Au lendemain du
29 mai, changer de cap !
(Résolution
déposée au Bureau national du MJS du 3 juin 2005)
Le Bureau national du Mouvement des Jeunes
Socialistes s'est réuni le 3 juin dernier. Il a examiné deux
résolutions contradictoires concernant l'après-référendum. Celle que vous pourrez lire ci-dessous était celle que nous
proposions, avec Nouveau Monde et Pour la République Sociale, et qui
a malheureusement été rejetée.
Les
citoyens français, très mobilisés, se sont majoritairement
prononcés contre la ratification de la Constitution européenne,
puisque 55% d’entre eux ont voté « non » le 29 mai. Le résultat
est sans appel. Il l’est encore moins parmi les sympathisants de
gauche (64% de « non »), parmi les sympathisants socialistes
(59% de « non ») et dans la jeunesse (60% de « non »). C’est
donc bien à gauche que le « non » a puisé sa force.
Le
résultat de dimanche dernier confirme la fracture sociale et
territoriale qui existe dans notre pays. En effet, les centres
ont plutôt voté « oui », les périphéries « non »; les classes
les plus aisées se sont majoritairement prononcées pour la
Constitution, à l’inverse des classes populaires; les jeunes les
plus diplômés se sont montrés favorables au texte alors que la
jeunesse dans son ensemble y est majoritairement hostile. Voilà
bien le vote de deux France.
Les
citoyens ne se sont pas trompés de scrutin. Seuls 24 % des
votants ont rejeté la constitution pour s’opposer à la droite.
Ils ne se sont pas non plus prononcés contre l’Europe, puisque
72 % des votants se déclarent « favorables à la poursuite de la
construction européenne ». Le « non » de gauche a permis de
recentrer le débat sur son enjeu véritable : la
constitutionnalisation ou non du libéralisme économique au
niveau européen. Il a permis aux citoyens de s’informer et de
débattre sans complexes. Cette formidable campagne d’éducation
politique a marginalisé le rejet souverainiste et nationaliste
de l’Europe.
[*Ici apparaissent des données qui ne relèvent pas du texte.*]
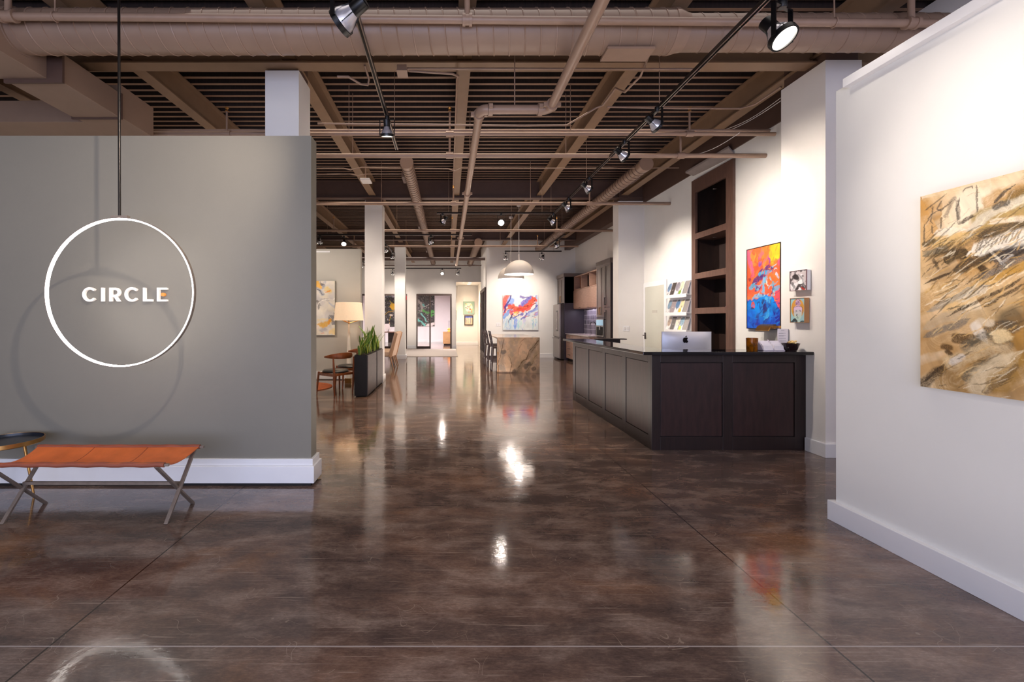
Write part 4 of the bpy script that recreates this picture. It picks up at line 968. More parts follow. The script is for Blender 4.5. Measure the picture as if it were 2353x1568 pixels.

Dimanche, c’est contre l’Europe libérale telle
qu’elle se construit et pour une autre Europe plus sociale et
plus démocratique que les Français ont voté.
La
victoire du non le 29 mai 2005 ouvre une nouvelle page pour
l’histoire de l’Europe et pour l’histoire de la gauche. Ce
référendum a montré une nouvelle fois le décalage entre
l’orientation de la sociale démocratie européenne et les
aspirations du peuple de gauche. Nous avons vu les directions
des appareils socialistes ou sociaux démocrates en décalage
complet avec leur électorat. Alors que le Parti Socialiste avait
lors de son référendum interne voté à 58 % pour le oui, c’est
l’inverse qui s’est passé dans son électorat. Ce décalage
flagrant montre à quel point il est urgent de changer
radicalement de cap si nous voulons pouvoir unir la gauche et
gagner en 2007. Or, il semblerait que la direction du PS ne
prenne pas la mesure de ce qui s’est passé le 29 mai et en donne
une lecture manifestement biaisée.
Face au
rouleau compresseur des médias très majoritairement favorables
au « oui », la présence sur le terrain, aux côtés du reste de la
gauche, d’un « non » socialiste crédible a contribué à mobiliser
nos concitoyens, et en particulier les classes populaires (79%
des ouvriers et 67% des employés), dont l’abstention était une
condition sine qua non de la victoire du « oui ». Sans le
courage d’une partie des militants socialistes français qui ont
assumé leur non, les jeunes socialistes pleureraient aujourd’hui
la victoire du oui et du libéralisme. La leçon a tirer du 29 mai
2005, est que si des socialistes n’avaient pas pris leurs
responsabilités en faisant campagne pour le NON, les électeurs
se seraient de nouveau retrouvés face à un choix cornélien entre
un OUI de résignation porté par Chirac et un NON de repli porté
par Le Pen comme ce fut le cas suite au 21 avril 2002.
La leçon
vaut pour le Mouvement des Jeunes Socialistes. Le décalage entre
le MJS et la jeunesse est flagrant. Le MJS qui avait pourtant
pris position de manière très claire contre la constitution
(plus de 80% pour le non) a brillé par son absence dans cette
campagne. Les militants avaient compris ce qui se jouait dans le
pays. Le Mouvement des Jeunes Socialistes aurait dû être le
cadre d’expression des milliers de jeunes, dont beaucoup de
socialistes, qui ont fait campagne contre ce texte. Le résultat
de dimanche aurait été une victoire historique pour notre
organisation si elle avait été autonome et si sa direction avait
porté la voix de ses militants.
Désormais, l’heure est au rassemblement des socialistes et de la
gauche avec leur électorat. Pour cela, le Parti socialiste doit
comprendre le message des Français et tirer les leçons du
référendum. Le Mouvement des Jeunes Socialistes doit faire de
même. Il convient aujourd’hui de renouer avec cette jeunesse qui
a refusé l’Europe libérale qu’on lui proposait et qui attend une
suite à cette campagne. Il nous faut à la fois prendre la tête
d’une campagne européenne pour la renégociation du traité et
proposer aux jeunes un débouché en France qui pourrait prendre
la forme d’Etats Généraux de la Jeunesse regroupant les
différentes organisations politiques, syndicales et associatives
de jeunesse de la gauche progressiste.
Ceux qui
ne prendront pas la mesure de l’enjeu, devront assumer la
responsabilité de la perte de confiance de plus en plus
manifeste du peuple de gauche et de la jeunesse envers les
socialistes dont le rôle est de les représenter.